## What to do
Return only what lies between the first line of the entries and the line containing "from mathutils import Vector, Matrix, noise", both lines included.

--- START ---

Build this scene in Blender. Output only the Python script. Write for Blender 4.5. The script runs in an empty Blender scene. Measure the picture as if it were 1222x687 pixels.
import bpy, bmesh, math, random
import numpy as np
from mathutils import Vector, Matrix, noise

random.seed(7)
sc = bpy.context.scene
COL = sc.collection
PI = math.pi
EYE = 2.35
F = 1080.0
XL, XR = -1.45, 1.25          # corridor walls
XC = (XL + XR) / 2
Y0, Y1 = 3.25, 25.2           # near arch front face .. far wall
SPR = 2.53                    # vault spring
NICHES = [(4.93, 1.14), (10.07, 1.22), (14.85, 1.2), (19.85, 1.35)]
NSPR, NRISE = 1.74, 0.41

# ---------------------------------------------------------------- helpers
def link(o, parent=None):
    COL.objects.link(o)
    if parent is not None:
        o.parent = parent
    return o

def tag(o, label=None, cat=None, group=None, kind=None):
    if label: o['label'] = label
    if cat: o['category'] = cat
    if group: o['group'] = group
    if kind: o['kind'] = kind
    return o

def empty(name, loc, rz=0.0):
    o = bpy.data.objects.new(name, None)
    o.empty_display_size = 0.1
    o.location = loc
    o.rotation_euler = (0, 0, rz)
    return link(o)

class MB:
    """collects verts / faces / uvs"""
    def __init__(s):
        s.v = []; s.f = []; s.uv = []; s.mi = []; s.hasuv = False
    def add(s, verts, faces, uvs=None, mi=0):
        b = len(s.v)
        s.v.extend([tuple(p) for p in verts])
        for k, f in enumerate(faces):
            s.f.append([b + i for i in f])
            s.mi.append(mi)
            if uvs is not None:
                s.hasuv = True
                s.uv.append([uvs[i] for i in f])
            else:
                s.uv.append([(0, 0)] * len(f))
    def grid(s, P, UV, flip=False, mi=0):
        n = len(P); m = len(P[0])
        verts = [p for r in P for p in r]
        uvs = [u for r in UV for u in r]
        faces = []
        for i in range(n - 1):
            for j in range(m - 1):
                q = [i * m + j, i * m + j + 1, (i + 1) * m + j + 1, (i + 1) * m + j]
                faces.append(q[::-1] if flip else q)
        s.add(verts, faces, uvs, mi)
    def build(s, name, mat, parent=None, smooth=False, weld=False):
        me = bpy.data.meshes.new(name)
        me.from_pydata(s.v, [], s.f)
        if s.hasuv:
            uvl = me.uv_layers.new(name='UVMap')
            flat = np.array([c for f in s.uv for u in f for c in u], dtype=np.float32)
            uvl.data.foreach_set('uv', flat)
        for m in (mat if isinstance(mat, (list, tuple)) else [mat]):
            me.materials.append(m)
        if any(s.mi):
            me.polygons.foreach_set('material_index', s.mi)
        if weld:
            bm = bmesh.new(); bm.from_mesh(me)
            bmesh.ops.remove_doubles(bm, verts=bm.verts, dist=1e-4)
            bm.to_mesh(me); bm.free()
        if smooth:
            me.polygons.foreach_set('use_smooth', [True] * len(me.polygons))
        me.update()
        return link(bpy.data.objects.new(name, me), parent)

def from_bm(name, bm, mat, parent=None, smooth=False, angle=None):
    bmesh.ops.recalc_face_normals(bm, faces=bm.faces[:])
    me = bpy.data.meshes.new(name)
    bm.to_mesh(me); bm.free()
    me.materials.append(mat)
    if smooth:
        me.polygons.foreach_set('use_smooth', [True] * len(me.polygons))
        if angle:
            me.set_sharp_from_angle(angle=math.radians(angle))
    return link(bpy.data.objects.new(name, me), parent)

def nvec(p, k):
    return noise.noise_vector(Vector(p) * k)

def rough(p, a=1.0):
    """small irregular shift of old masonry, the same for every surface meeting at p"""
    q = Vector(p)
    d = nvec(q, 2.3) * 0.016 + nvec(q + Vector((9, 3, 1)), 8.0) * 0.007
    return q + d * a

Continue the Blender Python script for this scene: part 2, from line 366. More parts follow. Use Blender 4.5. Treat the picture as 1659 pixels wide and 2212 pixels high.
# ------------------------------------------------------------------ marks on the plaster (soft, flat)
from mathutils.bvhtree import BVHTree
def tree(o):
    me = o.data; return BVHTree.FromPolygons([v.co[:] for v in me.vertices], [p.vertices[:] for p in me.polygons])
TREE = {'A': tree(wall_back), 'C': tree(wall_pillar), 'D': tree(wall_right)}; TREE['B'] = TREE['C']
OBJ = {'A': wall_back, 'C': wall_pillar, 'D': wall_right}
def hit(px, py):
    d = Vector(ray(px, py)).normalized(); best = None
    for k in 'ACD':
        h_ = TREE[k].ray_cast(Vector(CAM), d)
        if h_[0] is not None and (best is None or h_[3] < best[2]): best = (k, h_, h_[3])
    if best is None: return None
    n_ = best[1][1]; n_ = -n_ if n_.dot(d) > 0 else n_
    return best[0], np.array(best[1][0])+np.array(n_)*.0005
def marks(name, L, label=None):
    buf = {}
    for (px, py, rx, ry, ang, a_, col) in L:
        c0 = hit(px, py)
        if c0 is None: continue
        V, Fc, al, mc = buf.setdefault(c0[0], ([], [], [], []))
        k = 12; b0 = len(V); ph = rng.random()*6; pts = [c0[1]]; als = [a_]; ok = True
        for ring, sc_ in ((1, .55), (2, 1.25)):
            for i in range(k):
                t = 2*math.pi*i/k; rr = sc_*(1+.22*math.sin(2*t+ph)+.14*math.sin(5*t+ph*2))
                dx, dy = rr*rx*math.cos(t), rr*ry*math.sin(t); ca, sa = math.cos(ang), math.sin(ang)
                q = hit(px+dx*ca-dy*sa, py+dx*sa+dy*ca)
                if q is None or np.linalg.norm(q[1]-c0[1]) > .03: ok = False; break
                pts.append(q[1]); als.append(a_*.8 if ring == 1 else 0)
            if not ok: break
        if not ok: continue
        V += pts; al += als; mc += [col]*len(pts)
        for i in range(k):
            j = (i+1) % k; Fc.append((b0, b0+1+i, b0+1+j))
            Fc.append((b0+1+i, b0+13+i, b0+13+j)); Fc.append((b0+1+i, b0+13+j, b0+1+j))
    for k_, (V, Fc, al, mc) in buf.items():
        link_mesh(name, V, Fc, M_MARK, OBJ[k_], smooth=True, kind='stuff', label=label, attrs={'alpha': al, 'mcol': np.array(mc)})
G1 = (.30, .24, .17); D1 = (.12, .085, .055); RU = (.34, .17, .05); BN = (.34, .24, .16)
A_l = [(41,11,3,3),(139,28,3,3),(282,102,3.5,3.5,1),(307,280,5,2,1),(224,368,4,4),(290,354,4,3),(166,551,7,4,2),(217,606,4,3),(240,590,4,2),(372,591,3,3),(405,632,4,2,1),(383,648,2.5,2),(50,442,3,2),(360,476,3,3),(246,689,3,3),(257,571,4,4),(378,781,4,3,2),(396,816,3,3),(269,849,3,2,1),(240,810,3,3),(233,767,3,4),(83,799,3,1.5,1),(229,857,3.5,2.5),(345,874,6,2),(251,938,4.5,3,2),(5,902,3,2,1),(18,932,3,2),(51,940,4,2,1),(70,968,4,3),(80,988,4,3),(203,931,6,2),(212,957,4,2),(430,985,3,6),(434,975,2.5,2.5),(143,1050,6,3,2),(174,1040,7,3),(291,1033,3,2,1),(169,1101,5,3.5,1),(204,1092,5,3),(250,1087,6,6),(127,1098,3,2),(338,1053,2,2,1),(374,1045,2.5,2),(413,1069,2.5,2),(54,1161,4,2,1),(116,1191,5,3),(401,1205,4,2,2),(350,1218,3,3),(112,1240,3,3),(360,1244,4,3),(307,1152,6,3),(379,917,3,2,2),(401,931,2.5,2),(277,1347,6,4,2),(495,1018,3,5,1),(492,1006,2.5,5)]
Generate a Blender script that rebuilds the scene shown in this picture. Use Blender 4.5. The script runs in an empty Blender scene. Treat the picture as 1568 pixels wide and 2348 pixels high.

--- END ---

## Solution to the exercise
Build this scene in Blender. Output only the Python script. Write for Blender 4.5. The script runs in an empty Blender scene. Measure the picture as if it were 1222x687 pixels.
import bpy, bmesh, math, random
import numpy as np
from mathutils import Vector, Matrix, noise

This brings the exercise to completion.